No caso concreto (RMS n. 70.338/SP), não houve atendimento ao protocolo.
No caso, a decisão que homologou o arquivamento do inquérito foi proferida sem que fosse empregada a devida diligência na investigação e com inobservância de aspectos básicos do Protocolo para Julgamento com Perspectiva de Gênero do Conselho Nacional de Justiça, em especial quanto à valoração da palavra da vítima, corroborada por outros indícios probatórios, que assume inquestionável importância quando se discute violência contra a mulher.

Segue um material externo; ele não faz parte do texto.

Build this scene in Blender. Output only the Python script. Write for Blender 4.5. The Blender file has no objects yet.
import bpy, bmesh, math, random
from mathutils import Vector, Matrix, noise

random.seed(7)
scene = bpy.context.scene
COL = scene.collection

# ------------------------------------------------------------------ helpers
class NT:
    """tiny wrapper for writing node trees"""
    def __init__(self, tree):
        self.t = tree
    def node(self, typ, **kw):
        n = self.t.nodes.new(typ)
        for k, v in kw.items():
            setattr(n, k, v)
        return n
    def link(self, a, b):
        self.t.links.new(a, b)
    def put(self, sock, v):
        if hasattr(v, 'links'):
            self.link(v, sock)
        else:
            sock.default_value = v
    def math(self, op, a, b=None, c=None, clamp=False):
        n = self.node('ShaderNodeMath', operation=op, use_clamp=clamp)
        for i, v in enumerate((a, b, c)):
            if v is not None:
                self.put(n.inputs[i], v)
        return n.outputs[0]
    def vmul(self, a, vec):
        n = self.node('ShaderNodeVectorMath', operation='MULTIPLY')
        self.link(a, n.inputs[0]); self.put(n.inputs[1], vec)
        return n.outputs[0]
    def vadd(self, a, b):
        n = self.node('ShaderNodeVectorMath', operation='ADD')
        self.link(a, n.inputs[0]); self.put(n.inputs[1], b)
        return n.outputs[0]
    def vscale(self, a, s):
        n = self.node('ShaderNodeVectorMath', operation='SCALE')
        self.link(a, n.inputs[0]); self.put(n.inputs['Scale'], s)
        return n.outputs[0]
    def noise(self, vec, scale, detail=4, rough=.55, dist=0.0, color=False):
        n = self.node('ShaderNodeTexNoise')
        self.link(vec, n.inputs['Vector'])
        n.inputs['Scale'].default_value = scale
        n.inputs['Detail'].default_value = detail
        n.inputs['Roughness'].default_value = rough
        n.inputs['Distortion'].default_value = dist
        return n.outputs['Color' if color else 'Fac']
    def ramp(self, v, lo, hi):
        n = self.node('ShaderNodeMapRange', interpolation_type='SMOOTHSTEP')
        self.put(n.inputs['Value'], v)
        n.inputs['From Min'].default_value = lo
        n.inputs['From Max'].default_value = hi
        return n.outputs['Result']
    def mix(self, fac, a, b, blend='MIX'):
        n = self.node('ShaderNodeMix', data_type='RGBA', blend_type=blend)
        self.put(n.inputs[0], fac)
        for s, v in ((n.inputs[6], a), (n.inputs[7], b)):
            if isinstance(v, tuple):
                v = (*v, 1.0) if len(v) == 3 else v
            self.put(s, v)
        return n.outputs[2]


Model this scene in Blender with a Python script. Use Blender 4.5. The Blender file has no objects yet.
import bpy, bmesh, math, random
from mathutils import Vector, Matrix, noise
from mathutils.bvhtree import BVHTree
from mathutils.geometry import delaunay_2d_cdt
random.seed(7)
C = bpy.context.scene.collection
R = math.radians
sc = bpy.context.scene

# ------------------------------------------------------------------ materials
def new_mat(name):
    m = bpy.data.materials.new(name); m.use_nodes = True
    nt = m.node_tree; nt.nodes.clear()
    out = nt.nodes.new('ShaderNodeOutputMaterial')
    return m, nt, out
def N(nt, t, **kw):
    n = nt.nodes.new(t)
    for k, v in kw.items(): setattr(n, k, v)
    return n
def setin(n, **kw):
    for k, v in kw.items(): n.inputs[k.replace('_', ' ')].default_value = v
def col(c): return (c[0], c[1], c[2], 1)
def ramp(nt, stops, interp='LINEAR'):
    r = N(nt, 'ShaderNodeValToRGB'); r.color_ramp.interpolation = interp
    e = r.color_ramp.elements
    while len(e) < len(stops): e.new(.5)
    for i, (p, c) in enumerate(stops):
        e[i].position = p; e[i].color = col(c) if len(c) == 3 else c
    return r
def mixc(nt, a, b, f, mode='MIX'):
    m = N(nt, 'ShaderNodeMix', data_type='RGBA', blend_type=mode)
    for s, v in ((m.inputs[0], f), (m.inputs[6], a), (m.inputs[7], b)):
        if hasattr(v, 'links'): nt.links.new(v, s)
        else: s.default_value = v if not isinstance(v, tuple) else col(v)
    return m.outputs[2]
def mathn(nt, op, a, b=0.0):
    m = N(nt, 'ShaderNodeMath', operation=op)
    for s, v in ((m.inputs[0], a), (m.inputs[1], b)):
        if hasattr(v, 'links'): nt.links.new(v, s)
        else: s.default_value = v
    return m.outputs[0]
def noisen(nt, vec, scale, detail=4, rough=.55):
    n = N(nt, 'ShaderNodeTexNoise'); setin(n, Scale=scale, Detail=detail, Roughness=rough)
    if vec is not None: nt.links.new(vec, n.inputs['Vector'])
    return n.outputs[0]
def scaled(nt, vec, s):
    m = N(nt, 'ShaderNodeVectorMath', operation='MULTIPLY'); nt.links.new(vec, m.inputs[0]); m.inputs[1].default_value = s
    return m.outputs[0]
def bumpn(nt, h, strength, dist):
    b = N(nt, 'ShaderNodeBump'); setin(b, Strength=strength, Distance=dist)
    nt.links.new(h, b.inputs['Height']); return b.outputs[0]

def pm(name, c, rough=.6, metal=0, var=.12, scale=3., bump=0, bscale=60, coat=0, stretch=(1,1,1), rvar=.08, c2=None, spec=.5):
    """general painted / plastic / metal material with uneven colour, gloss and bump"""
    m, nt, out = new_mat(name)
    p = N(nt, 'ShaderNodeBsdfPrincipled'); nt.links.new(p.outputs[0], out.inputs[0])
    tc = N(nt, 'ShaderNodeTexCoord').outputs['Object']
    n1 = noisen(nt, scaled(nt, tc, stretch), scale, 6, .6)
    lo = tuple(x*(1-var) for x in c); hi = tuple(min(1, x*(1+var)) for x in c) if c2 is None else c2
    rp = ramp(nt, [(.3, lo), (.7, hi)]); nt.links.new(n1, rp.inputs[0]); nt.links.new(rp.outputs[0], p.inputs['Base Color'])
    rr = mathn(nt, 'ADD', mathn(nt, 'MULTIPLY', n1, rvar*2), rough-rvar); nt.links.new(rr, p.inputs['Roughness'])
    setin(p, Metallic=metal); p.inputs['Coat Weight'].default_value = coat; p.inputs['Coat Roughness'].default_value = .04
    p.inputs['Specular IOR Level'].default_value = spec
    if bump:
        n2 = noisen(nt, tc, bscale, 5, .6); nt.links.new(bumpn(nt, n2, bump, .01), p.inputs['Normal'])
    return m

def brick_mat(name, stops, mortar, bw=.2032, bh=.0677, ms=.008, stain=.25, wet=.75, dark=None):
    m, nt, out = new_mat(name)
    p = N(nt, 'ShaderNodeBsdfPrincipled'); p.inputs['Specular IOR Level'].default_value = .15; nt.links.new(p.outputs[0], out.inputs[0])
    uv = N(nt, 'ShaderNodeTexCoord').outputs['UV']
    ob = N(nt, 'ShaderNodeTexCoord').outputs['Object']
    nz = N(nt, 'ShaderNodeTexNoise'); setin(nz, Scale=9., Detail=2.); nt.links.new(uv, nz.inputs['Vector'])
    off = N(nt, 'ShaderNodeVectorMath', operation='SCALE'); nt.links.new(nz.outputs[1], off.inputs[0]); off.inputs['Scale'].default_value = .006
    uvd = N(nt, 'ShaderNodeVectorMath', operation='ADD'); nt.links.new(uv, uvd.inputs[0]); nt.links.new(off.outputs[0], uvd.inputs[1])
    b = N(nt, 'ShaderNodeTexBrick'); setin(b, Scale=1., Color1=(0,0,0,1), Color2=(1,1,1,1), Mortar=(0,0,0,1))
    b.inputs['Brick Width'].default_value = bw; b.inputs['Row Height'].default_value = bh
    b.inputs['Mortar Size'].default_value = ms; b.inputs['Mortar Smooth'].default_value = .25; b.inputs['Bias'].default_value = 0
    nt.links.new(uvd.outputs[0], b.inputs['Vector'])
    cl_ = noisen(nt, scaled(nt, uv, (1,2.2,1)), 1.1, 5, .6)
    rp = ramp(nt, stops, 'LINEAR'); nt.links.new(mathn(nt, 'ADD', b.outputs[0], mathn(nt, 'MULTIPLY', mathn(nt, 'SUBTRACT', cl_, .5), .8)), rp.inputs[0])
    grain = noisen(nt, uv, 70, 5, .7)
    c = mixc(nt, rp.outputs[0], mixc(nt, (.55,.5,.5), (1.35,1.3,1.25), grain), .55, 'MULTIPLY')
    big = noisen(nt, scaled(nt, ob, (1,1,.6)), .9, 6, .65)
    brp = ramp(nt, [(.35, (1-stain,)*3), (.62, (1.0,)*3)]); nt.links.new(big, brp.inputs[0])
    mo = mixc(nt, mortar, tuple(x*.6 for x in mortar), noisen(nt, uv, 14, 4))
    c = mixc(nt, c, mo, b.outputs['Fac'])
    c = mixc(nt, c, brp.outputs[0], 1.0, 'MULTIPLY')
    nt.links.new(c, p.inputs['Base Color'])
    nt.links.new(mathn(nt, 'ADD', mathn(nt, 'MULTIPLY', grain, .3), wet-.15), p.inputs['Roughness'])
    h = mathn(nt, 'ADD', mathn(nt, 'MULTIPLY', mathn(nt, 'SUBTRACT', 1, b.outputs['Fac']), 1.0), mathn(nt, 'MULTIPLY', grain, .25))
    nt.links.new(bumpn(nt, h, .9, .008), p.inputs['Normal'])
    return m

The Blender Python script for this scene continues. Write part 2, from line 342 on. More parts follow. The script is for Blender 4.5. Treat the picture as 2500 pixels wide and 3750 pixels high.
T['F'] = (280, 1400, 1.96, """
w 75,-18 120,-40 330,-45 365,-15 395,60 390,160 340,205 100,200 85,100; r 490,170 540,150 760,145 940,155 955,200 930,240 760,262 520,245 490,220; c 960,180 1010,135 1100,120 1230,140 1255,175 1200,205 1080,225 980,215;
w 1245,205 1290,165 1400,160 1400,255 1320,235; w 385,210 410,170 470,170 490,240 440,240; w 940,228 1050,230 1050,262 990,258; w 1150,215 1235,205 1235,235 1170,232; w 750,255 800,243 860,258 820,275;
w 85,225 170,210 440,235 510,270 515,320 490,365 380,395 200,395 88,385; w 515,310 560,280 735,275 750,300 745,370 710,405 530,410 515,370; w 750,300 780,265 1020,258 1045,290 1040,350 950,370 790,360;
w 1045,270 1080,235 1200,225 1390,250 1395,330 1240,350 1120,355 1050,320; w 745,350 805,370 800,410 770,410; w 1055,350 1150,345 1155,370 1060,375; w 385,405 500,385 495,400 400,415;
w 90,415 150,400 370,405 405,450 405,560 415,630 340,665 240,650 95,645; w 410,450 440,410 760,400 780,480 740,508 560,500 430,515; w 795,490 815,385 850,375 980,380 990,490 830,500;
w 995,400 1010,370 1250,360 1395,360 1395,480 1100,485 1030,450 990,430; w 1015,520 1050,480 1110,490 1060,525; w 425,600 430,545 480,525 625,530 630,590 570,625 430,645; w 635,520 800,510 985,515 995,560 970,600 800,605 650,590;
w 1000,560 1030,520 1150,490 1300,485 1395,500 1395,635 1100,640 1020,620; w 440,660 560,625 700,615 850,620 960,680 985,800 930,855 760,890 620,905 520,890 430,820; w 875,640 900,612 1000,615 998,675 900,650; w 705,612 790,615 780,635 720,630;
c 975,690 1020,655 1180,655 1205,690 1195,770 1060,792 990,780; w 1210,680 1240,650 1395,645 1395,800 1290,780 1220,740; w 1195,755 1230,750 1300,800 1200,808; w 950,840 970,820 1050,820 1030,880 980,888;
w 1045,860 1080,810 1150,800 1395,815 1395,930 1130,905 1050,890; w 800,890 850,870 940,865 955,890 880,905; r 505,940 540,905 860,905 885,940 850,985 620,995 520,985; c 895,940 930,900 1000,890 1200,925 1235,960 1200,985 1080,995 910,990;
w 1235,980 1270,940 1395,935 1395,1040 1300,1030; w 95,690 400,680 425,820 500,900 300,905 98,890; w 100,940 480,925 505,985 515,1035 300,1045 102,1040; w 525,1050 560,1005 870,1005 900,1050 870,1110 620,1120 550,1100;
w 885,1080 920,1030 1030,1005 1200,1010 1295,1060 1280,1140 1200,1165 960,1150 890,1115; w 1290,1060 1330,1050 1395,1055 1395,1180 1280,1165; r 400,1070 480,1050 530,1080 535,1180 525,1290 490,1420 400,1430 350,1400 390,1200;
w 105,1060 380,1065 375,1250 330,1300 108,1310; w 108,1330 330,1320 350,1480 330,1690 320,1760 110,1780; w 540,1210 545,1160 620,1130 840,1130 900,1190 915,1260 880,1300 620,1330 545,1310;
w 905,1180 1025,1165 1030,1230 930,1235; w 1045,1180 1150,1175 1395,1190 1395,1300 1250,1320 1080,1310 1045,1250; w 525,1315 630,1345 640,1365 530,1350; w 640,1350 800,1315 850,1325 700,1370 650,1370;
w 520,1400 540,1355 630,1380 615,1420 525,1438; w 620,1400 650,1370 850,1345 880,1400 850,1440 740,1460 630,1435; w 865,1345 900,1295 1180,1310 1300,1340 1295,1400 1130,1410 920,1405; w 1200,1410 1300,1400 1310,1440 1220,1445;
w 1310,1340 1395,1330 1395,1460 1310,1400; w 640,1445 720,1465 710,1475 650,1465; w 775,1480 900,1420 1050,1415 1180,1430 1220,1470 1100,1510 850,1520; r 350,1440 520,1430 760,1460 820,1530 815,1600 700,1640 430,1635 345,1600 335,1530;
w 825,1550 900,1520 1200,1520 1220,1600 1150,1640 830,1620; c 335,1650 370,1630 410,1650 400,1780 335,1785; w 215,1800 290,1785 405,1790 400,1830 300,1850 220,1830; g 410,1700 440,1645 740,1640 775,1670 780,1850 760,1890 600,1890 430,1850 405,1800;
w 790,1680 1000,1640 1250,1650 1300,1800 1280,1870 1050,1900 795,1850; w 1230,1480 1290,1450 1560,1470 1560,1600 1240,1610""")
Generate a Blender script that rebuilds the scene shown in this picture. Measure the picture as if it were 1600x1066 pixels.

O encerramento prematuro das investigações, aliada às manifestações processuais inconsistentes nas instâncias ordinárias, denotam que não houve a devida diligência na apuração de possíveis violações de direitos humanos praticadas contra a Recorrente, em ofensa ao seu direito líquido e certo à proteção judicial, o que lhe é assegurado pelo art. 1.º e 25 da Convenção Americana sobre Direitos Humanos, c.c. o art. 7.º, alínea b, da Convenção Interamericana para Prevenir, Punir e Erradicar a Violência contra a Mulher.
STJ. RMS 70.338-SP, Rel. Ministra Laurita Vaz, Sexta Turma, por unanimidade, julgado em 22/8/2023 (info 785).